Protection Afforded to Members of LLPs in the Event of Dispute

Unfair Prejudice

By virtue of Regulations 48 and 49 of the LLPR 2009, the provisions relating to unfair prejudice actions that apply to companies also apply to LLPs, with some modifications, giving a member a potential claim if:

  • The LLPs affairs are being or have been conducted in a manner that is unfairly prejudicial to the interests of the members generally or to some of the members (including at least himself); or
  • An actual or proposed act or omission of the LLP (including an act or omission on its behalf) is or would be so prejudicial.

This may give a member of an LLP who is excluded from its management, when he has an entitlement to take part in it, the ability to bring a claim for unfair prejudice.

Regulation 48 of the LLPR 2009 lists the particular types of orders which may be made by the Court if it decides that there has been unfair prejudice, although the court retains general discretion to make any order it thinks fit.
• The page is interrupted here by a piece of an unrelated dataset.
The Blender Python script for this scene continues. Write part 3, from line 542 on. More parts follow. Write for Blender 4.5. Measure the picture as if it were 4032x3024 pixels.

The powers replicate those listed in s996(2) of the Companies Act 2006 and provide that the court can: -

  • regulate the conduct of the LLPs affairs in the future;
  • require the LLP to refrain from doing or continuing an act complained of, or to do an act which the Petitioner has complained it has omitted to do
  • authorise civil proceedings to be brought in the name and on behalf of the LLP by such person or persons and on such terms as the court may direct
  • require the LLP or the members of the LLP not to make any, or any specified alternations in the LLP agreement without the leave of the court
  • provide for the purchase of the rights and interests of any members in the LLP by other members or by the LLP itself.

It is important to remember, however, that LLP agreements commonly exclude a right to bring an unfair prejudice claim. This is permitted by Regulation 48 of the LLPR 2009.